We had a tough time at a family event. Niece’s birthday party. The difficulty started before we even left the house. Christian didn’t want to go. He didn’t want to swim. He didn’t want to party.

Brian tried to talk to him calmly. Christian’s panic left. For a second. Until I tried to slip his sandals on his feet. Panic returned.

So, I picked him up while he fought me with all of his might, grabbing onto each doorway as we made our way out to the car. We reassured him that he didn’t have to swim. He seemed OK as he started frantically typing out credits on his iPad again.

OK, until we pulled up to the house and parked the car. My heart sank. I knew that we were not in for an easy afternoon. Yet breathlessly prayed that things would calm down.

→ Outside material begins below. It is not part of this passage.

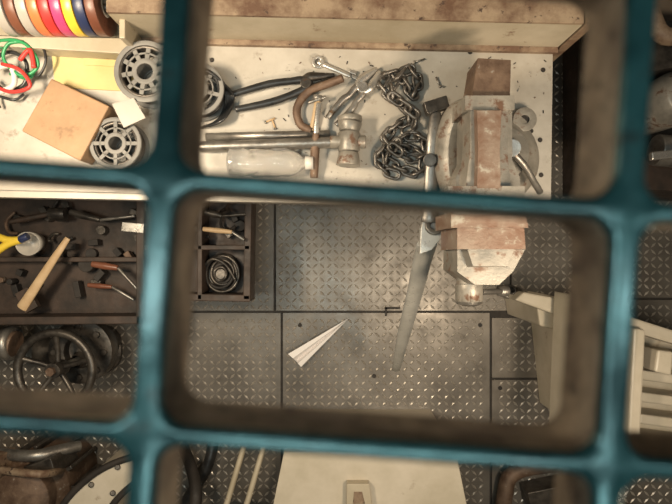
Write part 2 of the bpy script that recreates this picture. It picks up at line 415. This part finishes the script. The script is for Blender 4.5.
s=B('yellow_envelope',.0005); s.ppx([(52,52),(138,56),(136,92),(56,88)],BZ,BZ+.004,'yellow',zr=BZ); 
s.ppx([(84,50),(128,52),(124,68),(86,66)],BZ+.004,BZ+.007,'yellow',zr=BZ); s.done()
s=B('tape_rack',.002)
z=BZ+.05
s.ppx([(-30,44),(130,54),(130,38),(-30,35)],BZ+.0,BZ+.05,'cream',zr=z)
s.ppx([(-30,36),(130,42),(130,-60),(-30,-60)],BZ,BZ+.012,'cream',zr=BZ)
s.cyl(P(-20,6,BZ+.075),P(122,8,BZ+.075),.008,'steel')
s.ppx([(119,38),(125,38),(125,-20),(119,-20)],BZ+.01,BZ+.1,'cream',zr=BZ+.1)
s.done()
s=B('electrical_tape_rolls',.0015)
for x,cn in zip([12,24,35,46,57,68,79,90,101],['greyt','browntp','greyt','orange','red','magenta','ytape','navy','browntp']):
    c=P(x,6,BZ+.075); s.ring(c,.060,.022,.0205,cn,axis=(1,.02,0)); s.ring(c,.024,.016,.021,'white',axis=(1,.02,0))
s.done()
s=B('coiled_wires')
def wire(pp,mk,r=.003,dz=0): s.tube([P(x,y,BZ+.012+dz+.006*math.sin(i*1.3)+.006) for i,(x,y) in enumerate(pp)],r,mk)
wire([(-10,42),(14,40),(30,48),(38,66),(22,76),(4,60),(8,44),(24,42)],'green',.0035,.03)
wire([(-6,50),(16,44),(34,60),(30,78),(10,74)],'green',.003,.02)
wire([(-8,60),(10,52),(26,62),(24,84),(6,90),(-8,80)],'black',.004,.01)
wire([(-8,70),(10,66),(14,84),(0,92)],'white',.006,.02); wire([(2,64),(20,70),(30,86),(12,92),(-6,86)],'red',.004,.03)
wire([(28,54),(40,44),(46,60),(38,76),(26,70)],'black',.003,.02); wire([(20,60),(30,50),(34,68)],'red',.005,.03)
wire([(0,108),(-4,96),(14,100),(24,94)],'black',.003)
s.done()

# ---------------- tool tray below bench (left)
tr=B('tool_bin_shelf',.003)
def tb(pp,z0,z1,mk,zr): tr.ppx(pp,z0,z1,mk,zr)
tb([(-130,322),(144,322),(144,298),(246,298),(250,170),(-130,170)],.30,.32,'brown',.42)
for pp in([(-130,326),(144,324),(144,316),(-130,318)],[(140,300),(250,302),(250,295),(140,293)],[(243,300),(250,300),(252,180),(245,180)],[(136,324),(144,324),(144,180),(136,180)],[(197,300),(202,300),(202,180),(197,180)],[(144,250),(250,250),(250,245),(144,245)]):
    tb(pp,.32,.42,'brown',.42)
tb([(-130,262),(138,262),(138,257),(-130,257)],.32,.38,'brown',.38)
for x,y in((-100,300),(120,300),(120,190),(225,280),(225,190)):
    p=P(x,y,.3); tr.box((p.x,p.y,.15),(.04,.04,.3),'dark')
tr.done()
s=B('wire_rope_coil')
c=P(221,274,.36)
random.seed(3)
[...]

Unfortunately, they only escalated. We tried any calming measures that we could think of, but nothing seemed to help. Everything we tried actually seemed to make it worse.

At a loss, I resorted to leaving with Christian. Does our niece really want a screaming, crying, angry 7-old at her “happy” birthday party???

Sigh.

I walked out to the car with Christian and Brian came out to grab a bag of swimming stuff that we had packed. Christian was livid that we were leaving Brian and Olivia behind. He threw his iPad and sandals at me. He clawed and cried and screamed. I cranked up the music and drove.

(Thankfully we weren’t too far from home!)

Eventually, Christian realized that he could unbuckle (since Liv wasn’t in the backseat policing his every move). Since we have the child-proof locks activated in the backseat, he decided that his escape route would be the windows. He started to roll them down and tried to climb out while I was trying to get us home as quickly (and safely) as possible.  I grabbed his leg with one hand while I clung to the wheel with the other and prayed that no wild animal would dare cross our speeding path.

Christian fought me more as we pulled into the garage, not wanting the door to close, really proving that Brian and Liv would not be home with us.

But they want to party, I said. They are at the party and will be home when it is done.

So, we wrestled about the garage door remote. I wrestled him into the house. He continued to claw and scream and cry and kick for the next (at least) half-hour. I just wanted to cry.

Once I calmed down, I found myself wish that Christian could TELL me what has going on. Why he was so angry and sad and mad. Did he hurt? Is it the teeth that are trying to make their final push through his gums? Is it the full moon? The weather changes? Is it the tag on his shorts? His sore finger? A belly ache? Is it the smells of a different house? The sounds? The textures?

I just wish that I knew. I want to understand. I long for the words coming out of his mouth telling me what IT is.

Because how can I really help without understanding the root(s) of the issue at hand???